She's not exactly traditional, but sticks to the classic country themes. "They're pretty consistent, you know -- heartbreak, drinking, partying, being poor, mostly heartbreak -- things that come up in life that are confusing. You try to get through your trials and tribulations thoughtfully and you sing about it. In that sense it's traditional, but I'm not trying to steal from old country songs, I try to make it personal." 

Now Miss Lana and BP bandmate Kevin Mayfield (guitar, saw, harmonica) have packed up a big yellow school bus with all their belongings (along with a drummer and stand-up bassist) and are on their way south, stopping in Arcata for a couple of shows on Saturday: Around 6, they'll be at Missing Link Records for the first instore at their new location on H St. The band plays later (much later) at the Alibi with Brackish, a new country-punk duo from Loleta with members of Side Iron and Dragged by Horses.

You know that "blunk" sound that announces a Facebook chat?

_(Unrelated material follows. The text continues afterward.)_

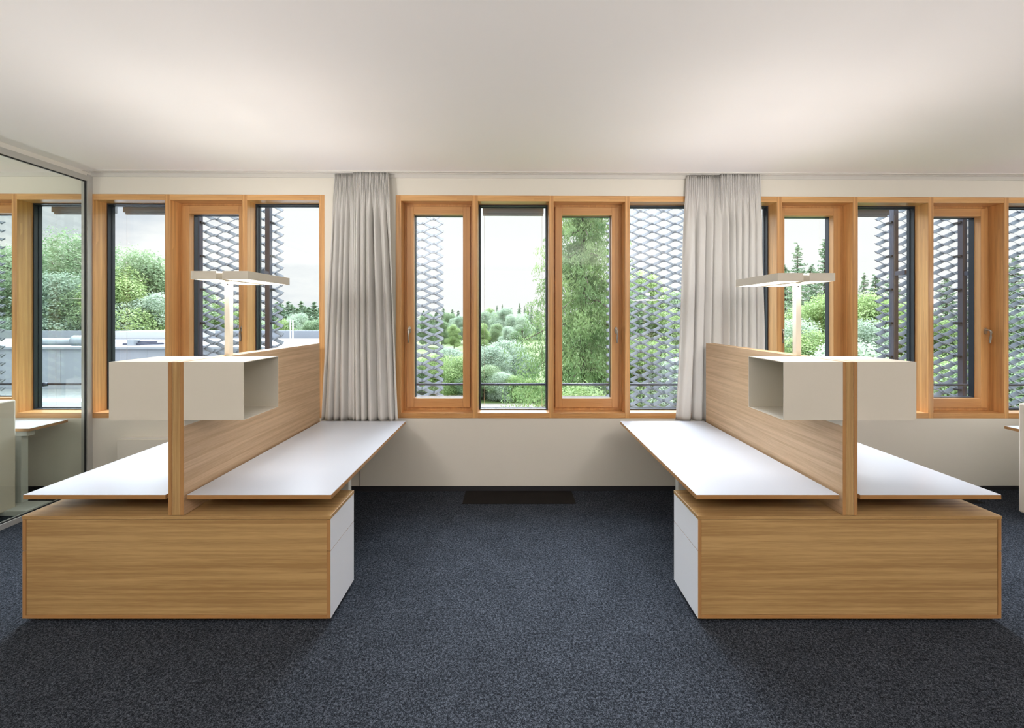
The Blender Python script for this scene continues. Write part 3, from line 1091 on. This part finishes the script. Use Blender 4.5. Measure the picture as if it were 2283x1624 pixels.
obj('pipe', MB().tube([(X(303, 15), 15.1, zr + 0.22), (X(345, 15), 15.1, zr + 0.22)], 0.028, 10), post_dark, d2, 0, True)
tag(obj('roof_skylight', MB().box(X(255, 22), X(420, 22), 21.5, 24, zr, zr + 0.34), plain('skylight_white', (0.5, 0.52, 0.54), 0.6), None, 0.02), 'long white roof skylight beyond the left window', 'skylight')
# slim masts on the far right of the roof
tag(obj('mast', MB().tube([(X(647, 24), 24, GZ), (X(647, 24), 24, Z(713, 24))], 0.03, 8), rail_white), 'slim white mast beyond the neighbouring roof, left of the pair', 'mast', 'slim masts')
tag(obj('mast', MB().tube([(X(653, 28), 28, GZ), (X(653, 28), 28, Z(714, 28))], 0.045, 8), rail_white), 'slim white mast beyond the neighbouring roof, right of the pair', 'mast', 'slim masts')
tag(obj('garden_shed', MB().box(X(683, 60), X(694, 60), 60, 63, GZ, Z(747, 60)), plain('shed_brown', (0.30, 0.2, 0.19), 0.8), None, 0.02), 'small reddish shed in front of the distant forest', 'shed')

# ------------------------------------------------------------------ vegetation


def leaf_mesh(name, P, N, size, rng, mat, elong=1.5, hang=False):
    """P centres, N preferred normals; one rhombic leaf cluster at each"""
    n = len(P)
    r = rng.normal(size=(n, 3))
    nn = N + 0.55 * r
    nn /= np.linalg.norm(nn, axis=1)[:, None] + 1e-9
    a = np.cross(nn, rng.normal(size=(n, 3)))
    if hang: a = np.array([0, 0, -1.0]) + 0.55 * rng.normal(size=(n, 3))
    a /= np.linalg.norm(a, axis=1)[:, None] + 1e-9
    b = np.cross(nn, a)
    b /= np.linalg.norm(b, axis=1)[:, None] + 1e-9
    s = size * rng.uniform(0.6, 1.35, n)[:, None]
    V = np.empty((n, 4, 3), np.float32)
    V[:, 0] = P - a * s * elong * 0.5
    V[:, 1] = P + b * s * 0.5
    V[:, 2] = P + a * s * elong * 0.5
    V[:, 3] = P - b * s * 0.5
    me = bpy.data.meshes.new(name)
    me.vertices.add(n * 4)
    me.loops.add(n * 4)
    me.polygons.add(n)
    me.vertices.foreach_set('co', V.reshape(-1))
    me.loops.foreach_set('vertex_index', np.arange(n * 4, dtype=np.int32))
    me.polygons.foreach_set('loop_start', np.arange(0, n * 4, 4, dtype=np.int32))
    me.materials.append(mat)
    me.update(calc_edges=True)
    return me


def branch_mesh(name, segs, mat):
    mb = MB()
    for pts, rs in segs: mb.tube(pts, rs, 7)
    me = bpy.data.meshes.new(name)
    me.from_pydata(mb.v, [], mb.f)
    me.materials.append(mat)
    me.update()
    return me


def broadleaf(seed, n, size, crown_lo, mat, width=0.36, nl=22):
    """unit-high broadleaved tree: overlapping leafy lobes round a forked trunk"""
    rng = np.random.default_rng(seed)
    P, N = [], []
    lobes = []
    for i in range(nl):
        h = crown_lo + (1 - crown_lo) * (0.12 + 0.80 * (i + 0.5) / nl)
        f = (h - crown_lo) / (1 - crown_lo)
        rr = width * math.sin(PI * min(1, (0.18 + 0.80 * f))) ** 0.7
        an = rng.uniform(0, 2 * PI)
        rd = rr * rng.uniform(0.25, 0.78)
        R = width * rng.uniform(0.28, 0.46)
        lobes.append((np.array([rd * math.cos(an), rd * math.sin(an), min(h, 1 - R * 0.72)]), R))
    per = n // nl
    for c, R in lobes:
        d = rng.normal(size=(per, 3))
        d /= np.linalg.norm(d, axis=1)[:, None]
        rad = R * rng.uniform(0.62, 1.04, per) ** 0.6 * (1 + 0.14 * rng.normal(size=per))
        p = c + d * rad[:, None] * np.array([1, 1, 0.78])
        P.append(p)
        N.append(d * 0.6 + np.array([0, 0, 0.7]))
    P, N = np.concatenate(P), np.concatenate(N)
    fol = leaf_mesh('foliage', P, N, size, rng, mat)
    segs = [([(0, 0, 0), (0.005, 0, crown_lo * 0.7 + 0.1), (0.0, 0.01, 0.75)], [0.022, 0.016, 0.006])]
    for c, R in lobes[::2]:
        segs.append(([(0, 0, max(0.08, c[2] * 0.55)), tuple(c * 0.6 + np.array([0, 0, c[2] * 0.3])), tuple(c)], [0.010, 0.006, 0.003]))
    return fol, branch_mesh('trunk', segs, bark)


def conifer(seed, whorls, per, npb, size, mat, width=0.17, droop=0.35, taper=1.0):
    rng = np.random.default_rng(seed)
    P, N, segs = [], [], [([(0, 0, 0), (0, 0, 0.5), (0, 0, 0.99)], [0.014, 0.008, 0.001])]
    for i in range(whorls):
        h = 0.05 + 0.94 * (i / whorls) ** 0.94
        L0 = width * (1 - h) ** taper + 0.008
        for k in range(per):
            an = 2 * PI * (k + rng.uniform(-0.3, 0.3)) / per + i * 0.9
            L = L0 * rng.uniform(0.40, 1.30)
            hj = h + rng.uniform(-0.5, 0.5) * 2.4 / whorls
            m = max(6, int(npb * (0.25 + L / width)))
            t_ = rng.uniform(0.08, 1, m) ** 0.75
            dirv = np.array([math.cos(an), math.sin(an)])
            up0 = 0.10 * L
            z = hj + up0 * t_ - droop * L * t_ ** 1.7 + 0.16 * L * np.maximum(0, t_ - 0.75)
            spread = (rng.normal(size=m)) * (0.20 * L * (1.15 - t_))
            hang = -np.abs(rng.normal(size=m)) * (0.16 if droop > 0.3 else 0.09) * L
            px_ = dirv[0] * L * t_ - dirv[1] * spread
            py_ = dirv[1] * L * t_ + dirv[0] * spread
            P.append(np.stack([px_, py_, z + hang], 1))
            nn = np.tile(np.array([dirv[0] * 0.7, dirv[1] * 0.7, 0.5]), (m, 1))
            N.append(nn)
            if (i % 3 == 0) and k % 2 == 0:
                segs.append(([(0, 0, h), (dirv[0] * L * 0.5, dirv[1] * L * 0.5, h + up0 * 0.5 - droop * L * 0.3), (dirv[0] * L * 0.9, dirv[1] * L * 0.9, h + up0 * 0.9 - droop * L * 0.83)], [0.0028, 0.002, 0.0008]))
    P, N = np.concatenate(P), np.concatenate(N)
    return leaf_mesh('foliage', P, N, size, rng, mat, 3.6 if droop > 0.3 else 2.4, droop > 0.3), branch_mesh('trunk', segs, bark)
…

I heard it late Monday night -- it was Bump Foundation founder/guitarist Greg Camphuis letting me know about a show at the Jambalaya Friday. As Greg explained, it's an expanded Bump "with Leah Crenshaw on vocals, myself, Fuzz Berhardt, Isaac Williams, Tommy Fitzmaurice, Aber Miller and special guests Madi Simmons and Easton Stuard. Should be fun..." DJ Rickshaw opens.

Jazzy pianist Stuard, home on vacation from U Ill Urbana-Champaign, also plays at Libation Saturday with vocalist Lisa Baney and bassist Baron Wolfe

Arcata's hottest gypsy jazz picker Tom Toohey gathers with friends from the Bay Area to celebrate Django Reinhardt's 101st birthday Saturday with an evening of Hot Club-style jazz at Westhaven Center for the Arts. (It's actually a little early since Django was born Jan. 23, 1910.)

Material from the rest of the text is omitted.